久しぶりに、映画館で映画を見ました。
『コクリコ坂から』(宮崎吾朗監督 スタジオジブリ)。
舞台は、1963年の横浜。
高校二年生の少女が、一学年上の少年とふとしたきっかけで親しくなる。しかし、あるとき意外な事実が……
あらすじで言ってしまうと、はっきり言って陳腐です。
今どき、こんなにも先を読みやすいストーリーの映画など、無いかも知れません。
声を出して笑うところもありません。
手に汗握るアクションもありません。
涙を流せる感動の場面もありません。
それでも、一夜明けた今でも胸に染みわたっている、切なさに似たもの、でも決して不快ではないものがあります。
言葉にはとてもしにくいのですが、「静謐なひたむきさ」と言えば少しは近くなるでしょうか。
私事になりますが、僕は1967年に横浜に生まれました。
とは言っても、この映画の舞台から徒歩と電車で30分以上は離れた住宅街ですが。
それでも、かすかに覚えているあの頃の風景が見られるだろうか、と思ったのが、この映画を見たきっかけでした。
結論から言えば、残念だけど見覚えのある風景はほとんどありませんでした。
僕がものごころついたのが幼稚園の頃だとしても、10年近く前の時代なのですから。
その10年のうちに、日本は高度経済成長を迎え、街並みはどんどん変わっていったのでしょう。
そういう意味では期待に添う映画ではありませんでしたが、おそらく僕は、もう一度この映画を見に行くでしょう。

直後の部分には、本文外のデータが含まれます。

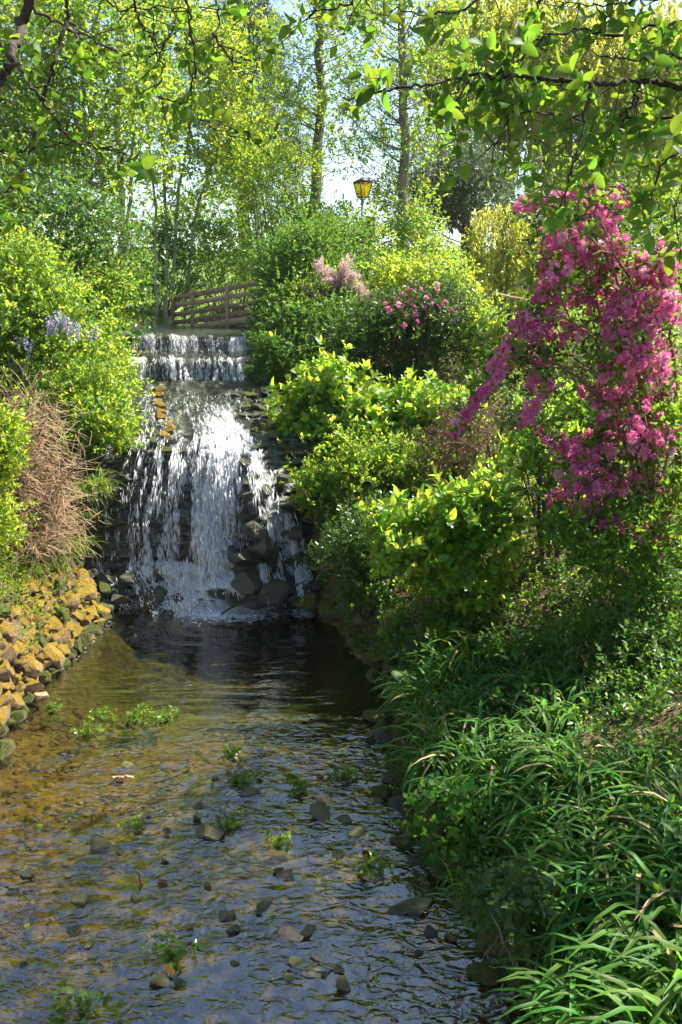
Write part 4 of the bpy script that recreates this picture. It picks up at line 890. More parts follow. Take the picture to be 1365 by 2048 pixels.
def tuft(name, label, c, n, ln, w, mat, group=None, lean=(0, 0), cat='grass', parts_=False, seed=0):
    rng = np.random.default_rng(seed); th = thing(name, label, cat, c, group); T = [strap(7, 1, l_, w, seed=i) for i, l_ in enumerate((.2, .6, .9, .4, .1, 1.1))]
    az = rng.uniform(0, 6.28, n); s = ln * rng.uniform(.55, 1.15, n); sel = rng.integers(0, 6, n)
    dirs = np.stack([np.sin(az) + lean[0], np.cos(az) + lean[1]], -1); az = np.arctan2(dirs[:, 0], dirs[:, 1])
    R = np.zeros((n, 3, 3)); R[:, 0, 0] = np.cos(az); R[:, 1, 0] = -np.sin(az); R[:, 0, 1] = np.sin(az); R[:, 1, 1] = np.cos(az); R[:, 2, 2] = 1
    tl = rng.normal(0, .22, n); ct, s_t = np.cos(tl), np.sin(tl); Tm = np.zeros((n, 3, 3)); Tm[:, 0, 0] = 1; Tm[:, 1, 1] = ct; Tm[:, 1, 2] = -s_t; Tm[:, 2, 1] = s_t; Tm[:, 2, 2] = ct; R = R @ Tm
    pos = np.asarray(c) + np.stack([rng.normal(0, .07, n), rng.normal(0, .07, n), np.full(n, -.02)], -1)
    if parts_:
        for i in range(n):
            key = (sel[i], w, ('drygrass' if rng.random() < .05 else mat, 0)); BM.setdefault(key, None)
            if BM[key] is None: BM[key] = mesh('blade', *T[sel[i]], LM[key[2][0]], True)
            o_ = link('blade', BM[key], th); M = np.eye(4); M[:3, :3] = R[i] * s[i]; M[:3, 3] = pos[i] - np.asarray(c); o_.matrix_local = Matrix(M.tolist())
    else:
        V, Fc = join([scatter(T[q], pos[sel == q], R[sel == q], s[sel == q]) for q in range(6) if (sel == q).any()]); part('blades', V, Fc, LM[mat], th, True)
    return th
BM = {}
for i, (px, py, ln, lab) in enumerate([(120, 985, .5, 'grass tuft hanging at the upper left of the dark wall'), (150, 1000, .55, 'pale grass tuft drooping over the left wall of the fall'), (197, 985, .45, 'lone grass tuft trailing on the dark wet wall'), (95, 1075, .5, 'grass tuft low on the left bank beside the bare shrub'), (135, 1065, .5, 'grass tuft low on the left bank near the moss boulder'), (60, 1155, .35, 'short grass tuft at the head of the rubble wall'), (120, 1140, .4, 'arching grass tuft just above the rubble wall'), (172, 1005, .5, 'thin grass hanging over the dark wall between two larger tufts'), (110, 1110, .5, 'pale grass tuft behind the top stones of the rubble wall'), (150, 1110, .45, 'grass tuft beside the round moss boulder at the fall foot')]):
    c = P(px, py, {0: 12.0, 1: 11.9, 2: 11.8, 4: 11.5, 7: 11.8, 8: 11.3, 9: 11.3}.get(i, G(px, py)[1])); tuft('grass_tuft', lab, c, 80, ln * 1.15, .026, 'grass', None, (.35, -.5), seed=i)

# ---------- right bank, from the bridge forward
plant('tamarisk_backing', 'feathery mid-green shrub crowding the right end of the weir', 'shrub', below(560, 690, 16.6), B(16.6, (578, 615, 48, 60), (605, 550, 50, 50), (545, 670, 26, 40), (630, 510, 50, 40), (575, 525, 40, 40)), 110, .26, 4200, .05, 'mid', T2_, 8, .16, 40, twigs=250)
plant('lush_shrub', 'soft green shrub below the stump and lantern', 'shrub', below(690, 600, 17.4), B(17.4, (650, 530, 60, 40), (700, 500, 50, 35), (740, 560, 50, 40), (770, 600, 40, 30)), 80, .25, 2600, .055, 'mid', T2_, 7, .15)
rng = np.random.default_rng(77); tm = thing('tamarisk', 'pale pink feathery tamarisk in flower in front of the lantern stump', 'shrub', below(690, 640, 16)); stp, fp_, fd_ = [], [], []
for (a, b) in [((665, 600), (640, 528)), ((672, 600), (648, 545)), ((680, 600), (698, 520)), ((685, 600), (690, 535)), ((690, 600), (722, 575)), ((695, 605), (752, 603)), ((690, 605), (740, 590)), ((680, 605), (640, 575)), ((675, 608), (610, 584)), ((670, 610), (630, 598)), ((690, 600), (680, 550)), ((695, 600), (712, 555)), ((700, 608), (730, 612)), ((665, 605), (655, 570)), ((688, 605), (705, 580)), ((680, 605), (668, 560))]:
    for _ in range(5):
        p0 = P(*a, 15.9) + rng.normal(0, .05, 3); p1 = P(b[0] + rng.normal(0, 6), b[1] + rng.normal(0, 6), 15.7 + rng.normal(0, .12)); q = bez(p0, (p0 + p1) / 2 + [0, 0, .08], p1, 9); stp.append(tube(q, np.linspace(.008, .003, 9), 4, False))
        n_ = 46; t = rng.uniform(.25, 1, n_); c = np.stack([np.interp(t, np.linspace(0, 1, 9), q[:, j]) for j in range(3)], -1) + rng.normal(0, .022, (n_, 3)); fp_.append(c); fd_.append(rng.normal(0, 1, (n_, 3)) + (p1 - p0) * 1.5)
part('stem', *join(stp), BARKB, tm, True); fp_, fd_ = np.concatenate(fp_), np.concatenate(fd_); lp, lR, ls = sprigs(rng, fp_, fd_, .06, 6, .032, 60); emit(tm, 'f', LM['palepink'], T2_, lp, lR, ls, 0, 'blossom')
lp, lR, ls = sprigs(rng, fp_[::3] + rng.normal(0, .06, fp_[::3].shape), fd_[::3], .09, 6, .035, 50); emit(tm, 'f', LM['bright'], T2N, lp, lR, ls, 0, 'foliage')
plant('rose_bush', 'green shrub left of the pale pink tamarisk above the weir', 'shrub', below(600, 680, 15.9), B(15.9, (610, 620, 50, 35), (640, 640, 50, 35)), 40, .2, 1300, .055, 'bright', T4, 6, .13)
plant('spirea_hedge', 'low clipped-looking green hedge sloping down beside the weir', 'shrub', below(650, 760, 15.1), B(15.1, (600, 700, 55, 50), (665, 670, 65, 45), (700, 710, 60, 50), (575, 750, 40, 50), (640, 740, 60, 45), (735, 655, 45, 40)), 130, .22, 4600, .05, 'mid', T4, 7, .13)
plant('sallow_shrub', 'small dull green shrub hugging the right end of the weir steps', 'shrub', below(520, 770, 15.0), B(14.85, (530, 715, 14, 38), (524, 690, 10, 24), (540, 750, 18, 28)), 40, .08, 700, .045, 'mid', T4, 6, .11)
T_FL = [flower_cluster(i, 15) for i in range(4)]
def blooms(th, pts, size, mat, nparts, seed, name='flower_cluster', ds=None, pale=.45):
    rng = np.random.default_rng(seed); n = len(pts); sel = rng.integers(0, len(T_FL), n); s = size * rng.uniform(.55, 1.25, n)
    d = rng.normal(0, 1, (n, 3)) + np.array([0, -.5, .1]) if ds is None else ds; R = basis(d, rng.uniform(0, 6.28, n)); loc = np.array(th.location)
    _, _, f = proj(pts); o = np.argsort(-s / f); ms = [mesh(name, *t, LM[mat]) for t in T_FL] + ([mesh(name, *t, LM['lightpink']) for t in T_FL] if mat == 'pink' else [])
    for i in o[:nparts]:
        ob = link(name, ms[sel[i] + (4 if len(ms) > 4 and rng.random() < pale else 0)], th); M = np.eye(4); M[:3, :3] = R[i] * s[i]; M[:3, 3] = pts[i] - loc; ob.matrix_local = Matrix(M.tolist())
    o = o[nparts:]
    if len(o): part('blossom', *join([scatter(T_FL[q], pts[o][sel[o] == q], R[o][sel[o] == q], s[o][sel[o] == q]) for q in range(4) if (sel[o] == q).any()]), LM[mat], th, stuff=True)
def dome_bl(th, rng, C, Rr, O, p, d):
    u, v, f = proj(p); k = (u > 765) & (u < 935) & (v > 590) & (v < 700) & (rng.random(len(p)) < np.exp(-((u - 825) / 60) ** 2 - ((v - 625) / 38) ** 2)); q = (p + d / np.linalg.norm(d, axis=1)[:, None] * .17)[k]; q = q[np.argsort(q[:, 1])][:int(len(q) * .4)]; q = q[rng.permutation(len(q))[:52]] + [0, -.05, .03]; blooms(th, q, .045, 'pink', 90, 5, pale=.12)
plant('weigela_dome', 'dark dome-shaped bush dotted with dusky pink blossoms in mid picture', 'shrub', below(840, 770, 14.6), B(14.4, (840, 685, 92, 72), (780, 705, 55, 55), (890, 700, 55, 65), (840, 645, 75, 40)), 130, .24, 4300, .062, 'dark', leaf4(.42), 7, .14, 60, extra=dome_bl)  # dark leaf colour also carries the shade on the dome's front
plant('dome_lit_top', 'yellow-green top of the blossoming dome, its sunlight put into the leaf colour', 'shrub', below(850, 640, 15.6), B(15.4, (840, 572, 70, 22), (890, 585, 48, 24), (800, 590, 40, 20), (945, 660, 24, 40)), 70, .2, 2200, .06, 'lime', T4, 7, .14)  # added lime growth: the dome's sunlit top, put into leaf colour
plant('privet_shrub', 'bright shrub between the dark dome and the pink weigela sprays', 'shrub', below(955, 800, 13.8), B(13.8, (950, 720, 40, 50), (985, 760, 45, 45), (1000, 690, 30, 40)), 50, .2, 1300, .06, 'bright', T4, 6, .14)
plant('back_privet', 'sunny shrub seen through the gaps of the pink weigela', 'shrub', below(1130, 760, 13.5), B(13.5, (1080, 760, 60, 60), (1180, 700, 70, 80), (1290, 720, 80, 100), (1200, 830, 90, 60)), 80, .3, 2200, .07, 'bright', T4, 6, .16)
HY = leaf8(.62)
plant('hydrangea', 'bright hydrangea with large pale leaves right beside the upper falls', 'shrub', below(650, 900, 13.2), B(12.9, (650, 775, 40, 40), (630, 815, 50, 45), (680, 810, 45, 45), (610, 870, 45, 40), (670, 860, 50, 40)), 70, .16, 900, .115, 'hyd', HY, 7, .15, 60, nparts=240, limbs=.9, bark=BARKB, limb_r=.008)
plant('hydrangea', 'wide hydrangea with bare straw-coloured stems below the blossoming dome', 'shrub', below(820, 950, 12.4), B(12.3, (800, 825, 75, 30), (870, 815, 75, 32), (760, 870, 75, 40), (850, 875, 85, 40), (720, 915, 65, 38), (920, 830, 50, 34)), 110, .17, 1500, .10, 'hyd', HY, 7, .15, 60, nparts=260, limbs=1.0, bark=BARKB, limb_r=.008)
plant('barberry', 'fine bronze-purple barberry under the tip of the long pink spray', 'shrub', below(950, 960, 11.4), B(11.3, (930, 870, 60, 50), (990, 880, 50, 60), (900, 910, 60, 40)), 70, .16, 1500, .022, 'red', T2_, 8, .1, twigs=500, bark=BARKB, limbs=1)
plant('honeysuckle', 'green trailing shrub on top of the mossy bank beside the lower falls', 'shrub', below(720, 1030, 11.5), B(11.4, (700, 940, 60, 40), (760, 960, 70, 45), (660, 990, 38, 45), (720, 1010, 60, 40), (820, 960, 60, 45), (880, 980, 60, 50)), 120, .16, 4000, .055, 'bright', T4, 6, .12, twigs=300, bark=BARKB)
plant('ivy_mat', 'dark ivy clothing the rock bank above the pool on the right', 'plant', below(740, 1180, 10.2), B(10.25, (700, 1080, 45, 60), (760, 1100, 60, 70), (800, 1180, 50, 60), (740, 1180, 40, 60), (680, 1140, 30, 60)), 120, .13, 3000, .04, 'ivy', T4, 6, .1, twigs=150)
plant('hydrangea', 'sunlit hydrangea leaning out over the pool with brown woody stems', 'shrub', below(1000, 1250, 8.9), B(9.0, (800, 1070, 48, 40), (880, 1050, 70, 38), (870, 1120, 80, 45), (970, 1010, 50, 50), (1000, 1080, 50, 55), (930, 1150, 70, 40), (790, 1140, 36, 28)), 110, .12, 950, .105, 'hyd', leaf_toothed(.58), 6, .11, 60, nparts=300, limbs=1.0, bark=BARKB, limb_r=.009, twigs=150,
      trunks=[(line(8.95, (1010, 1240), (960, 1180), (900, 1130), (840, 1090)), .018, .008), (line(8.9, (1005, 1245), (940, 1200), (870, 1180), (800, 1140)), .016, .007), (line(9.0, (1015, 1240), (1000, 1150), (980, 1060)), .016, .007), (line(9.1, (1020, 1240), (1030, 1140), (1010, 1060)), .013, .006), (line(9.0, (1010, 1240), (970, 1130), (920, 1060)), .014, .006)])
plant('hydrangea', 'bright hydrangea half hidden under the pink weigela', 'shrub', below(1110, 1000, 9.6), B(9.5, (1110, 860, 60, 45), (1080, 910, 50, 40), (1160, 850, 50, 50), (1130, 930, 50, 35)), 60, .13, 480, .11, 'hyd', HY, 6, .12, 60, nparts=160, limbs=1, bark=BARKB)
rng = np.random.default_rng(91)
ss = thing('dead_stems', 'spray of bleached dry stems behind the leaning hydrangea', 'plant', below(930, 1060, 10)); p0 = np.array(ss.location); wp = []
for i in range(38):
    e = P(rng.uniform(850, 950), rng.uniform(950, 1000), 9.9 + rng.normal(0, .1)); a = P(935 + rng.normal(0, 12), 1050, 9.9); wp.append(tube(bez(a, (a + e) / 2 + rng.normal(0, .03, 3), e, 5), np.linspace(.006, .003, 5), 4, False))
part('stem', *join(wp), LM['drygrass'], ss, True)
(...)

自分が体験しなかったはずのあの時代の空気、誰もが体験するはずのあの年頃の静謐さを、また感じるために。
皆さんも、よろしかったらどうぞ。
91分の小品ですが、時間以上のものを与えてくれると信じています。
追記
そういえば、父母にこの映画を見せたいな。
主人公たちとほぼ同年代、あの時代に父はあの街で働き、母はあの街の学校に通っていたのだと、聞いたことがあります。